The RemotePi Board for the Raspberry Pi

If you have designed a mediacenter system around a Raspberry Pi or RBPi, you would also want to control it remotely, just as commercial mediacenters allow. You can do that with the RemotePi Board. Added atop your RBPi, the RemotePi acts as an intelligent infrared remote controlled power switch and remotely controls to power on/off your mediacenter system.

The RemotePi does not need a special IR remote, as it can learn to decipher the IR code of almost any commercial remote – it works with a standard GPIO IR receiver. This allows you to switch off or on the power safely to the RBPi with any TV remote or a pushbutton. The RemotePi is available in two versions, the 2015 version for fitting on older RBPi models A or B, and the Plus 2015 version for fitting on the newer RBPi models A+, B+ or the 2. Two versions of RemotePi are necessary as the RBPi models differ in their physical dimensions as well as in the position of their connectors and mounting holes. For example, the RBPi models A and B have only two mounting holes, while RBPi models A+, B+ and 2 have four mounting holes on each corner.

For both versions of the RemotePi Board, two variants are available. One has the IR LED and receiver integrated on it, while the other has them connected via a cable. The cable-connected variant is useful if you plan to use the RemotePi Board with a non-transparent case or you intend to mount the RemotePi Board and the RBPi out of line of sight. In this case, you only have to keep the extended IR LED and receiver visible to the users. Although you can buy an acrylic case specifically designed to fit the RemotePi Board piggy backing on the RBPi, most of the readily available cases need only minor modifications to accommodate the two.

When using the RemotePi Board with the RBPi, you need to connect the power to the RemotePi Board and not to the RBPi. The RemotePi routes the power to the RBPi, decided by a micro-controller, which switches the power on or off based on the command it receives from a push-button on top of the board or the infrared remote control.

When you command the power to be switched off, the RemotePi first sends a notification to the RBPi via a signal on the GPIO port. The RBPi has a script running in the background that picks up the signal and initiates a clean shutdown of the operating system, avoiding data corruption.
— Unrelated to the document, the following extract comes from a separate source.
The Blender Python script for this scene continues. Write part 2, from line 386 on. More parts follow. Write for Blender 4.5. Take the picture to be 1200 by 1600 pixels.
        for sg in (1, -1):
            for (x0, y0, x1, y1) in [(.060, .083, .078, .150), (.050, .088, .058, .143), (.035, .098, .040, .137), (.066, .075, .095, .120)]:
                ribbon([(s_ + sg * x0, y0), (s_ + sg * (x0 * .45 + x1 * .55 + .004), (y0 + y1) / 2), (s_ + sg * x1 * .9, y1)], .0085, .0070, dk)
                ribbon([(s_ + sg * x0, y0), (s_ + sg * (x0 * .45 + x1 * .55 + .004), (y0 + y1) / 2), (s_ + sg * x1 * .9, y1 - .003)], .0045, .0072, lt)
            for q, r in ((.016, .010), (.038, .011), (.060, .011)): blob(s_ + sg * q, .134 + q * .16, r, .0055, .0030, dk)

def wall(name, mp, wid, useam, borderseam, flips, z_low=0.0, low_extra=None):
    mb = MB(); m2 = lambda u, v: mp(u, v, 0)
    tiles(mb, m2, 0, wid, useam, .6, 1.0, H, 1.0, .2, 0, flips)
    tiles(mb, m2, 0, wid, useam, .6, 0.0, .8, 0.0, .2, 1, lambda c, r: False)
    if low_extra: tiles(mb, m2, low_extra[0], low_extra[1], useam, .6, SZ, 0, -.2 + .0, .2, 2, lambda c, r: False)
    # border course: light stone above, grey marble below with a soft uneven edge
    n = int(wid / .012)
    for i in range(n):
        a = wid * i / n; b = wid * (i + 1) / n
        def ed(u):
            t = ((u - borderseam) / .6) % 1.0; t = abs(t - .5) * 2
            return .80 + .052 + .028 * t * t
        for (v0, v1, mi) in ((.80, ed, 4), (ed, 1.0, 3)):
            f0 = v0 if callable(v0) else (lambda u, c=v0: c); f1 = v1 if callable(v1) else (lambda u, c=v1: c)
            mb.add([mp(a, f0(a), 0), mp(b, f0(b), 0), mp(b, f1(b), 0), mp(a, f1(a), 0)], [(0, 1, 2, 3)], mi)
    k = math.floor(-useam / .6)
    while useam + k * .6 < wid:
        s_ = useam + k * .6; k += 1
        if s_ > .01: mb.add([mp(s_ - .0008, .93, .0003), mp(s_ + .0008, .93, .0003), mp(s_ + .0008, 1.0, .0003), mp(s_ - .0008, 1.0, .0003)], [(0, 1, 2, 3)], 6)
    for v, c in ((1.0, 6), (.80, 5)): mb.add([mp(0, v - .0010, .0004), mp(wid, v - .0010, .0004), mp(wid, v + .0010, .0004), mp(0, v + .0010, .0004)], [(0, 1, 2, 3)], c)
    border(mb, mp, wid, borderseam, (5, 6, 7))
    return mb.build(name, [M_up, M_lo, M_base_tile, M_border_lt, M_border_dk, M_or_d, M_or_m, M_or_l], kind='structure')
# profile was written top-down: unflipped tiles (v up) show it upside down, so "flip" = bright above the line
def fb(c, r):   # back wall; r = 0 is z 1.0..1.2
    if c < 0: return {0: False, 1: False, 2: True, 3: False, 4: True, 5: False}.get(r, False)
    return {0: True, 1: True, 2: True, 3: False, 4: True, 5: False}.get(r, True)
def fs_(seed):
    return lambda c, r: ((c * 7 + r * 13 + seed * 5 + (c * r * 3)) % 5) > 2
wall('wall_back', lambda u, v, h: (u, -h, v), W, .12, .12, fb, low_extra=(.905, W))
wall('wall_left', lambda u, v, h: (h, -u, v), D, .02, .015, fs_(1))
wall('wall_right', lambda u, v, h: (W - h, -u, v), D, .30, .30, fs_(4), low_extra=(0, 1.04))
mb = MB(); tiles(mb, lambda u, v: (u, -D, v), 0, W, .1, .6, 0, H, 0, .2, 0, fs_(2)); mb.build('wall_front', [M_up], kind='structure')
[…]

The RemotePi Board cuts off the power to the RBPi completely, after the RBPi has successfully shut itself down. That reduces the power consumption of the duo to a few mA of standby current.

You must teach the RemotePi software to remember the infrared remote control button you want to use for switching power to the RBPi. For this, the RemotePi software has a learning mode and it stores the button information in its flash memory. Of course, you can make it learn a new button any time you like.

A Slice of the Raspberry Pi

The Compute Module of the credit card sized popular single board computer, RBPi or the Raspberry Pi, is not an end-user product. Manufacturers can use the device when they require an ARM-based platform to build their devices on and sell. Therefore, computing hobbyists will find it difficult to get their hands on the Module if they want to evaluate it.

The RBPi itself is readily available to anyone who wants to buy and use it for projects. However, this Compute Module is not sold as such to hobbyists and for evaluating the Compute Module, it is necessary to get hold of a real product based upon it.

Five Ninjas, some people from the RBPi Foundation and the Pi-friendly accessories seller Pimoroni has a compact media player based on this Compute Module. Their product – Slice – was the result of inspiration based on the original Apple TV.

The first Apple TV was based on the x86 and was silver colored. This was eminently hackable, unlike the later iOS running black box that Apple made. People ripped out the custom Mac OS X installed, replacing it with a Linux desktop. They then added a more open, flexible media center, which ran XBMC.

The FiveNinjas Slice Media Player turned out to be more powerful than the modified x86 version of the Apple TV. The first few Slices have just left the Sheffield assembly plant of Pimoroni. Each has a custom motherboard with a single Compute Module in a DIMM-slot.

The Slice looks like a small metal box that has a translucent plastic spacer running all round the middle. The metal of the box is anodized aluminum in one of choice of three colors – red, gunmetal and black. The entire device feels and looks very stylish. Although you cannot see inside the box through the spacer, Slice puts out a very cool light through it. The light comes from Slice’s 25 NeoPixels. These are individually addressable RGB LEDs, with each containing an in-package controller.

The Slice uses these LEDs to create a rainbow of various color sequences. These sequences are triggered as the user interacts with the Slice using its remote control. While Apple had a slimline aluminum remote, Slice has a somewhat thicker one made of plastic.

Slice has 4GB of flash, which allows it to run any Operating System without a hard disk. It actually runs OpenElec, which is a simplified Linux distro capable of booting straight into Kodi, the media application. Therefore, users can simply play video and music files on their NAS or share from their computers.

Internally, Slice has a SATA connector mounted on the underside of the motherboard. Users can put in a small 2.5 inches disk drive and fasten it on to the motherboard within the case. There are four USB ports and users can hook up Slice to their computers to mount as an external drive automatically.

Currently, there is no app to control the display of colors from the LEDs. However, one is in development and will be available soon. The Compute Module uses a powerful 900MHz Broadcom SoC with a graphics core.